» **THE PROBLEM**
Quote every line below exactly and skip any picture.

» **DATA EXTRACT**
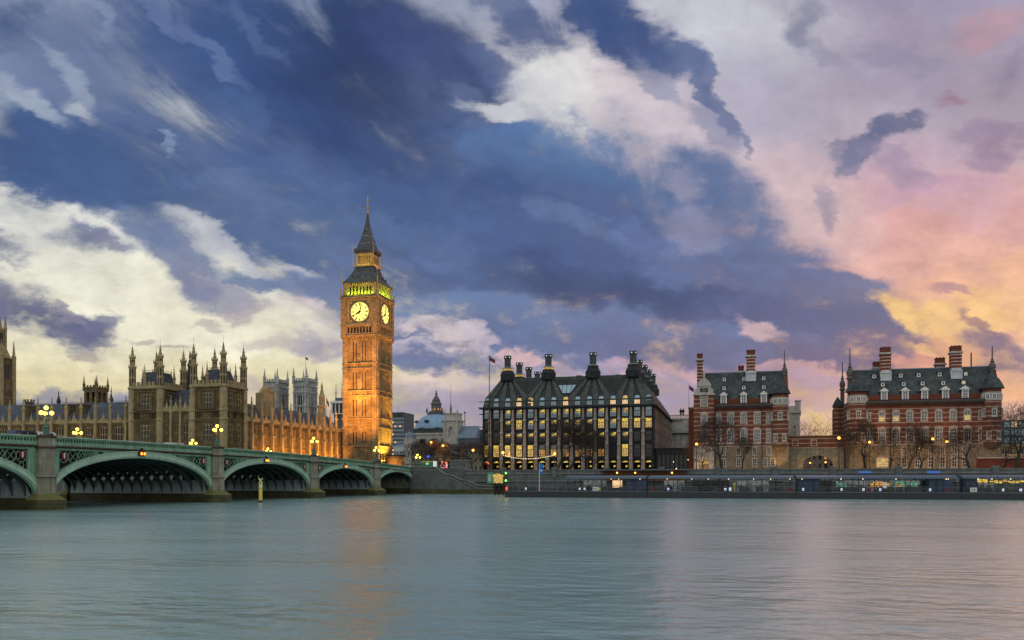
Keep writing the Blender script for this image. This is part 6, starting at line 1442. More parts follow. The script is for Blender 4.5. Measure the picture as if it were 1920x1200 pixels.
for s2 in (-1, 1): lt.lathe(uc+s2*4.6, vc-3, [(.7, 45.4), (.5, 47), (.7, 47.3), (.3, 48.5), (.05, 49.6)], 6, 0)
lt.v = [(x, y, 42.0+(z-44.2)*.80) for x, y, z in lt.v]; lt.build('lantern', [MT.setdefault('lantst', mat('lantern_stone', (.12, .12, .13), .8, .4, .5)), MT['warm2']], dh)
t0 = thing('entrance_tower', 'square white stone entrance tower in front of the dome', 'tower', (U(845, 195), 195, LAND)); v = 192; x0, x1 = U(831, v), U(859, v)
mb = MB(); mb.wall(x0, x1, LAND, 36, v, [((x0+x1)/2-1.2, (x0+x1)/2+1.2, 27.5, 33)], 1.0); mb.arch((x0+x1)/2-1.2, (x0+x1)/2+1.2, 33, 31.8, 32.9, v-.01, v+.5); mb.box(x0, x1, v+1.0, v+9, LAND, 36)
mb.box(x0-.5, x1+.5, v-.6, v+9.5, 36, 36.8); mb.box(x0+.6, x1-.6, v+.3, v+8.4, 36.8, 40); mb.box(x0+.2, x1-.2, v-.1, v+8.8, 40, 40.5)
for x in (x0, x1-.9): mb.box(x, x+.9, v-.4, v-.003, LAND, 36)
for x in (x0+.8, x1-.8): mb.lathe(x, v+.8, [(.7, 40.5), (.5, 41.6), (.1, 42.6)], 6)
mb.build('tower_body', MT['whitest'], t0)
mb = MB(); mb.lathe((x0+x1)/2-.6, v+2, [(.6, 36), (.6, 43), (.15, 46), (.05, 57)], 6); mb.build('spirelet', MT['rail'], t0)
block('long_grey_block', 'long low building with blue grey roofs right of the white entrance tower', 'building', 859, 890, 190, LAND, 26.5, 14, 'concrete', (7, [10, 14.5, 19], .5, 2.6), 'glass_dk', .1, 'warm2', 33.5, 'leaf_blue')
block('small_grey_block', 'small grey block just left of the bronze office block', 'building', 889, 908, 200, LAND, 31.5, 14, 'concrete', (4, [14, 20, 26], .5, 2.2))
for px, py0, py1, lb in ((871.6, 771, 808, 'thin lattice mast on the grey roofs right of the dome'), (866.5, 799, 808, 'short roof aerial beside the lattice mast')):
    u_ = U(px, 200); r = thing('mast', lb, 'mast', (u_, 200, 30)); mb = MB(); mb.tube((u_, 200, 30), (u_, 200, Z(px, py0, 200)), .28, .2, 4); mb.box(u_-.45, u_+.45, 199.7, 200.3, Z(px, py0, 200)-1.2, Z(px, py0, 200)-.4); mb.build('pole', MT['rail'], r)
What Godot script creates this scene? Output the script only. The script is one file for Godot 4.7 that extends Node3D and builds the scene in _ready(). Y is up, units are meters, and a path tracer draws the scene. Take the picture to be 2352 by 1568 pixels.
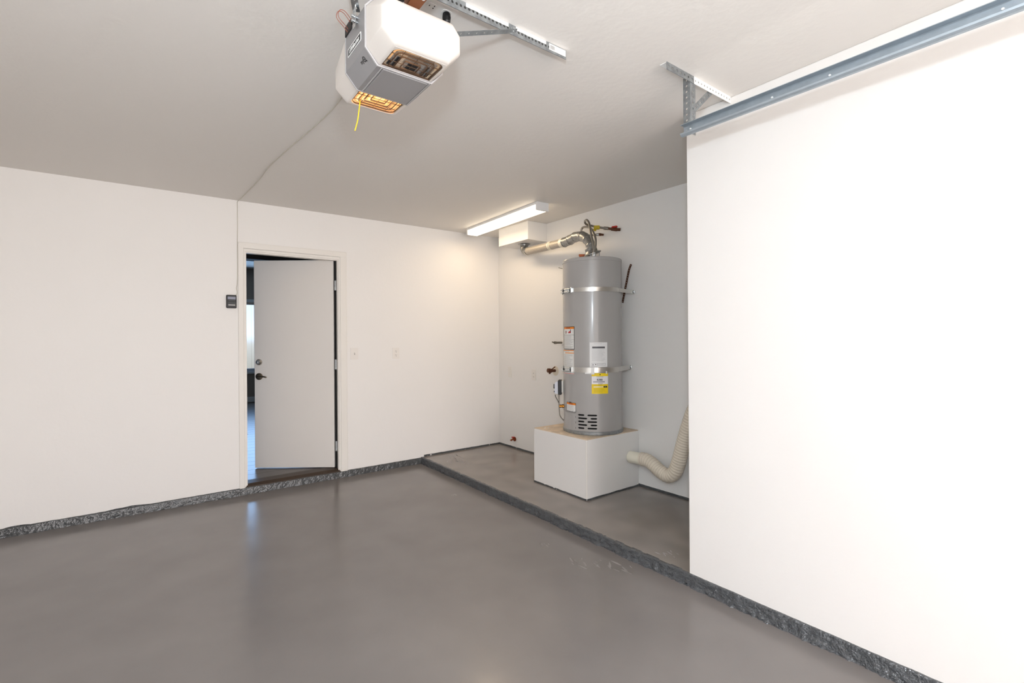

» **SOLUTION TO THE PROBLEM**
Keep writing the Blender script for this image. This is part 6, starting at line 1442. More parts follow. The script is for Blender 4.5. Measure the picture as if it were 1920x1200 pixels.
for s2 in (-1, 1): lt.lathe(uc+s2*4.6, vc-3, [(.7, 45.4), (.5, 47), (.7, 47.3), (.3, 48.5), (.05, 49.6)], 6, 0)
lt.v = [(x, y, 42.0+(z-44.2)*.80) for x, y, z in lt.v]; lt.build('lantern', [MT.setdefault('lantst', mat('lantern_stone', (.12, .12, .13), .8, .4, .5)), MT['warm2']], dh)
t0 = thing('entrance_tower', 'square white stone entrance tower in front of the dome', 'tower', (U(845, 195), 195, LAND)); v = 192; x0, x1 = U(831, v), U(859, v)
mb = MB(); mb.wall(x0, x1, LAND, 36, v, [((x0+x1)/2-1.2, (x0+x1)/2+1.2, 27.5, 33)], 1.0); mb.arch((x0+x1)/2-1.2, (x0+x1)/2+1.2, 33, 31.8, 32.9, v-.01, v+.5); mb.box(x0, x1, v+1.0, v+9, LAND, 36)
mb.box(x0-.5, x1+.5, v-.6, v+9.5, 36, 36.8); mb.box(x0+.6, x1-.6, v+.3, v+8.4, 36.8, 40); mb.box(x0+.2, x1-.2, v-.1, v+8.8, 40, 40.5)
for x in (x0, x1-.9): mb.box(x, x+.9, v-.4, v-.003, LAND, 36)
for x in (x0+.8, x1-.8): mb.lathe(x, v+.8, [(.7, 40.5), (.5, 41.6), (.1, 42.6)], 6)
mb.build('tower_body', MT['whitest'], t0)
mb = MB(); mb.lathe((x0+x1)/2-.6, v+2, [(.6, 36), (.6, 43), (.15, 46), (.05, 57)], 6); mb.build('spirelet', MT['rail'], t0)
block('long_grey_block', 'long low building with blue grey roofs right of the white entrance tower', 'building', 859, 890, 190, LAND, 26.5, 14, 'concrete', (7, [10, 14.5, 19], .5, 2.6), 'glass_dk', .1, 'warm2', 33.5, 'leaf_blue')
block('small_grey_block', 'small grey block just left of the bronze office block', 'building', 889, 908, 200, LAND, 31.5, 14, 'concrete', (4, [14, 20, 26], .5, 2.2))
for px, py0, py1, lb in ((871.6, 771, 808, 'thin lattice mast on the grey roofs right of the dome'), (866.5, 799, 808, 'short roof aerial beside the lattice mast')):
    u_ = U(px, 200); r = thing('mast', lb, 'mast', (u_, 200, 30)); mb = MB(); mb.tube((u_, 200, 30), (u_, 200, Z(px, py0, 200)), .28, .2, 4); mb.box(u_-.45, u_+.45, 199.7, 200.3, Z(px, py0, 200)-1.2, Z(px, py0, 200)-.4); mb.build('pole', MT['rail'], r)
What Godot script creates this scene? Output the script only. The script is one file for Godot 4.7 that extends Node3D and builds the scene in _ready(). Y is up, units are meters, and a path tracer draws the scene. Take the picture to be 2352 by 1568 pixels.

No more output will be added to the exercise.